Archaeologists find evidence of cannibal practices in Mesolithic human remains in Marina Alta

  • January 12nd, 2017
 
Archaeologists find evidence of cannibal practices

The research team led by archaeologists of the UV has made public an important archaeological discovery, a result of the dig works carried out in the Coves de Santa Maira, in Castell de Castells (Marina Alta). It is a set of 30 human remains with signs of human manipulation that date from between 10200 and 9000 years before Christ related to cannibal practices.

The study, published in the academic magazine ‘Journal of Anthropological Archaeology’, gives evidence of a man-eating, cannibalistic behaviour, among the groups of hunters and pickers of the western basin of the Mediterranean during the Mesolithic. This hypothesis is the best explanation for the results obtained after the analysis of the pieces of the Mesolithic period found in the ‘Boca Oeste’ of the Coves de Santa Maira. The study of the cranial and postcranial remains has made the team of archaeologists determine the presence of at least three individuals: two adults and a child of approximately two years old.

The researchers of the Department of Prehistory, Archaeology and Ancient History of the UV, Juan V. Morales-Pérez, Manuel Pérez Ripoll, Carles Miret i Estruch, C. Carlos Verdasco Cebrián and J. Emili Aura Tortosa have carried out the fieldwork, study and analysis together with Mª Paz de Miguel Ibáñez (Department of Prehistory, Archaeology and Ancient History, Greek Philology and Latin Philology of the University of Alacant), Domingo C. Salazar-García (Dept. of Archaeology of the University of Cape Town, South Africa and of the Dept. of Archaeogenetics, Max Planck Institute for the Science of Human History) and Jesús F. Jordá Pardo (Laboratory of Palaeolithic Studies of the National University of Distance Education, Madrid).

It has been determined that the signs found on these remains “follow the logical order of a process of carnage and consumption”, explains Juan V. Morales Pérez, who points out that based on the different signs (made with tools of stone, teeth, percussion and fire) and according to him, it is possible to claim that they are a result of a cannibalistic behaviour. The difficulty that entails the identification and attribution of the marks found, especially the teeth marks due to the similarity of the human marks with the marks of other meat-eaters, has led to some comparative studies with the ones identified on animal remains found in the same layers of the site.

“We know that hunters and pickers of the Mesolithic (10500-7000 years) jointly exploited different resources and ecosystems, from the coast to mountains.
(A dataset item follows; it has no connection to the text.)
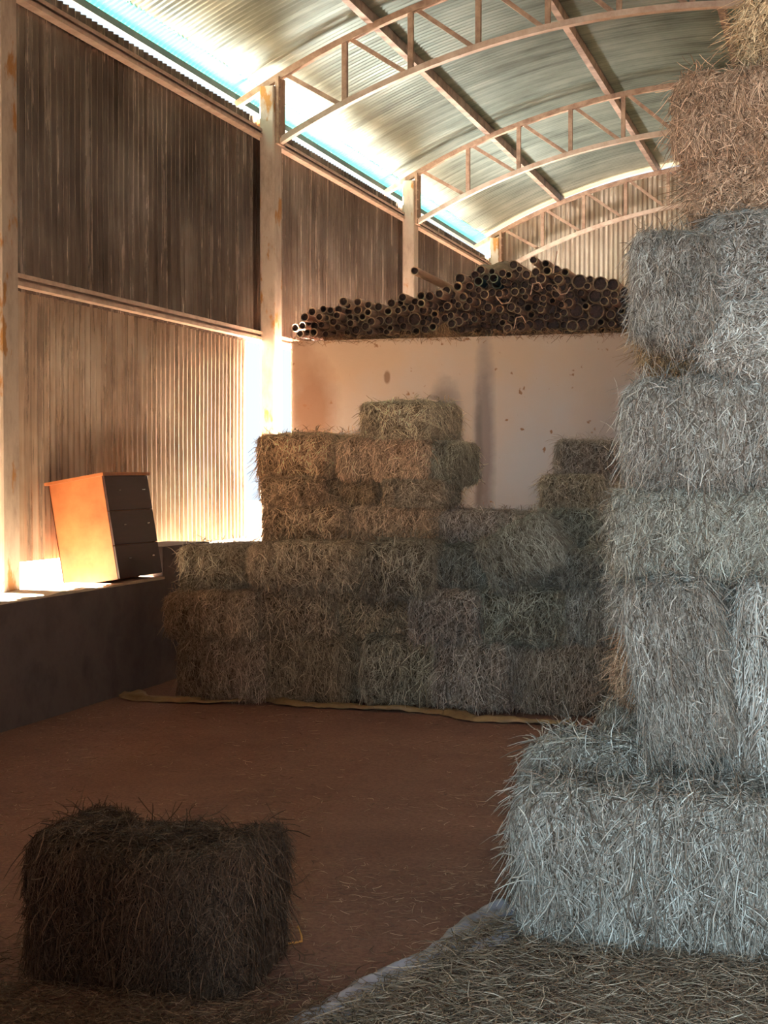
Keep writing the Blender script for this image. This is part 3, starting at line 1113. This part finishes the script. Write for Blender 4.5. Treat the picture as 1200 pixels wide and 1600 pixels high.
rng = np.random.default_rng(3)
P = top_region(rng, 2600)
P[:, 2] += rng.random(len(P)) ** 2 * 0.07 - 0.015
a = rng.uniform(0, 6.28, len(P))
T = np.stack([np.cos(a), 0.4 * np.sin(a), rng.normal(-0.1, 0.5, len(P))], 1)
V, Fq = strands(rng, P, T, np.tile([0, -1.0, 0.3], (len(P), 1)), rng.uniform(0.03, 0.14, len(P)), rng.uniform(0.001, 0.003, len(P)), 0.8, 0.2)
o = link('straw_litter', build_np('straw_litter', V, Fq, [M_straw], np.repeat(rng.beta(2, 2, len(P)), 12)))
o.color = (0.75, 0.45, 0.26, 1)
tag(o, 'reddish straw litter along the top edge of the plastered wall under the pipes', 'straw', kind='stuff')

# ------------------------------------------------------------------ sheets under the hay


def crumpled_strip(name, pts, wid, m, seed, hgt=0.03, folds=3, n=90):
    """a sheet edge lying in folds: pts = list of floor points, wid = width at each"""
    rng = random.Random(seed)
    pts = [Vector(p) for p in pts]
    cum = [0]
    for i in range(1, len(pts)):
        cum.append(cum[-1] + (pts[i] - pts[i - 1]).length)
    ph = [rng.uniform(0, 6.28) for _ in range(8)]
    vs, fs = [], []
    K = 12
    for i in range(n + 1):
        s = cum[-1] * i / n
        j = max(k for k in range(len(cum)) if cum[k] <= s + 1e-9)
        j = min(j, len(pts) - 2)
        f = (s - cum[j]) / (cum[j + 1] - cum[j])
        f2 = f
        p = pts[j].lerp(pts[j + 1], f2)
        d = (pts[j + 1] - pts[j]).normalized()
        sd_ = Vector((-d.y, d.x, 0))
        w_ = wid[j] + (wid[j + 1] - wid[j]) * f
        for k in range(K + 1):
            t = k / K - 0.5
            bump = hgt * (0.55 * math.exp(-((t + 0.28 + 0.1 * math.sin(s * 5 + ph[0])) / 0.12) ** 2) + 0.4 * math.exp(-((t - 0.2 + 0.12 * math.sin(s * 7 + ph[1])) / 0.15) ** 2))
            bump *= 0.75 + 0.35 * math.sin(s * 11 + ph[2]) * math.sin(s * 4.3 + ph[3])
            z = 0.004 + max(0, bump) + 0.004 * math.sin(s * 40 + t * 9 + ph[4])
            q = p + sd_ * (t * w_ + 0.012 * math.sin(s * 9 + ph[5]))
            vs.append((q.x, q.y, p.z + max(z, 0.002)))
    for i in range(n):
        for k in range(K):
            a = i * (K + 1) + k
            fs.append((a, a + 1, a + K + 2, a + K + 1))
    me = mesh(name, vs, fs, m, True)
    o = link(name, me)
    md = o.modifiers.new('thickness', 'SOLIDIFY')
    md.thickness = 0.002
    return o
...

Consequently, they were groups who knew and consumed a great variety of resources, without a nutritional lack that enables an explanation of this behaviour”, he adds.

The director of the excavation project, J. Emili Aura, full university professor of Prehistory of the UV, points out that the possibility of these practices being exceptional, with a strictly alimentary purpose, cannot dismiss “the hypothesis of socially established practices, a result of episodes of individual or group violence or even rituals”, since this discovery coincides with a process of cultural and demographic change. From the Mesolithic era on, funerary practices become more diversified, including the generalisation of cemeteries. 

This discovery leads to a great number of questions both in the field of human palaeontology and social practices of the last prehistoric hunters of South Spain: nourishment, ritual practices and the use of violence between groups.